Hockenmaier is proudest of a truly bizarre orchid by the name of Pleurothallis pectinata ‘Champagne Bubbles.’ He received three awards from the American Orchid Society for his perfect ‘Champagne Bubbles’ specimens. ‘Champagne Bubbles’ are grown upside down, suspended from their roots and, despite their name, appear to be a collection of inverted martini glasses. Zipper-like flowers, pollinated by bats, fit snugly on the undersides of the leaves.
A lime green lady’s slipper (Paphiopedelium Clair de Lune ‘Edgard Van Belle’) includes a green and white seersucker ensemble of floral appendages. Dendrobium speciosum, native to Australia, may have the largest flower spikes and endure the toughest conditions of any orchid. Encountering it in full bloom is a jaw-dropping experience.
A two-tone reed orchid, Epicat Rene Marquez ‘Flame Thrower’, is a cross between an epidendrum orchid, the kind anyone can grow in a patio flower pot, and a Cattleya, one of the most drought tolerant orchids and famous for its large and frilly blooms. Phalaenopsis Sogo Lawrence ‘F1982’ is another multi-colored beauty, staritng yellow on the edge of its petals, picking up red venation along the petal length and ending in a magenta centerpiece.
Hockenmaier has two greenhouses. Temperatures stay above fifty degrees in one and above sixty degrees in the other, reaching a high, in summertime, of the mid-eighties. All the water received by his orchids is demineralized through reverse osmosis and he has a fertilizer injection system so that plants are fertilized each time they are watered.

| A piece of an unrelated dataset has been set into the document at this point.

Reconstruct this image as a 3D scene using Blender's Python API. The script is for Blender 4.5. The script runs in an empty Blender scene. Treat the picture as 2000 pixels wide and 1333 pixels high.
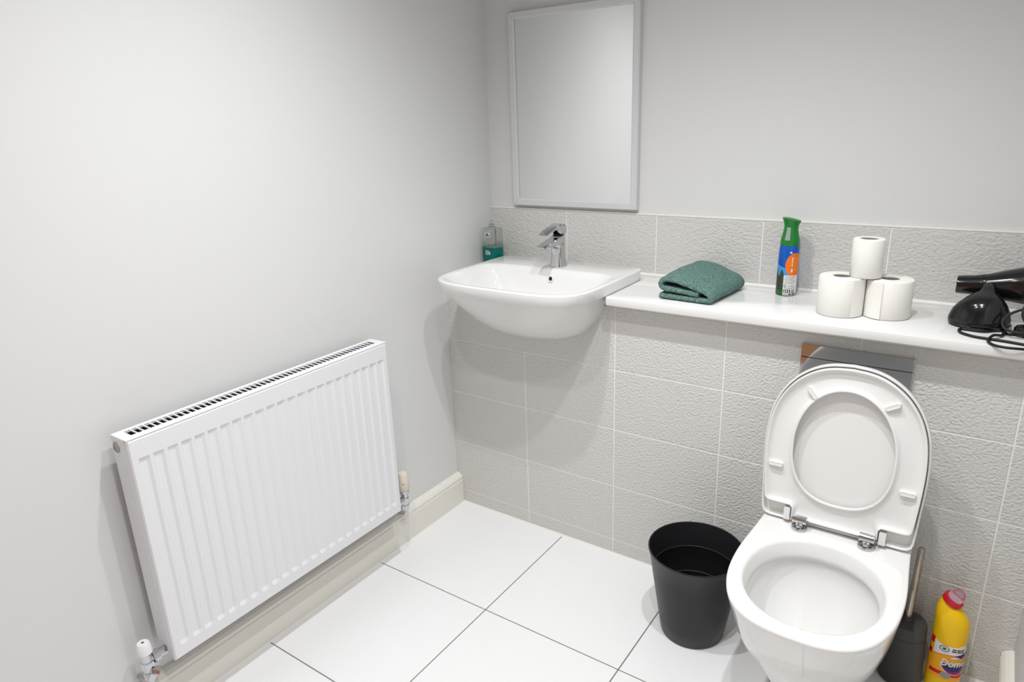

Still, he insists that most of his orchids may be grown on a sunny kitchen window sill with tap water, even if their performance may not be as glamorous as what you see in greenhouse grown plants. “As in every other area of life,” Hockenmaier says, “the more you put into it, the more your get out of it.”
Not far from Hockenmaier’s rare plant and orchid conservatory, I meet up with Art Mendoza, who grows nothing but Cymbidiums which, in Southern California, are invariably grown outdoors, generally under shade cloth. Unlike the more tropical species I have just encountered, Cymbidiums absolutely require a dose of cold weather in the fall to bloom well the following spring. Mendoza hangs his Cymbidiums from wooden beams overhead since cymbidiums whose containers rest on the ground are highly susceptible to fungus problems. Mendoza will be holding a special Cymbidium sale on March 22, 23, and 24, from 9am to 5pm, at 16057 Nordhoff Street, in North Hills. Refreshments will be served. His nursery is also open daily to the public by appointment only. For more information, call (818) 903-4073.
Tip of the Week: For years I had seen a plant called living stones (Lithops spp.) growing in the succulent section of local nurseries. I had done some investigation of these plants, only to learn that they could only be grown in containers and did not reach more than an inch or two in size. Imagine my surprise when I saw robust living stone look alikes, a full four inches across, growing in a planter adjacent to Hockenmaier’s driveway. What I saw was not actually a living stone but a relative called a split rock (Pleiosopilos nelii). Split rocks, it seems, are not at all finicky and can grow in any sunny garden spot with decent soil drainage.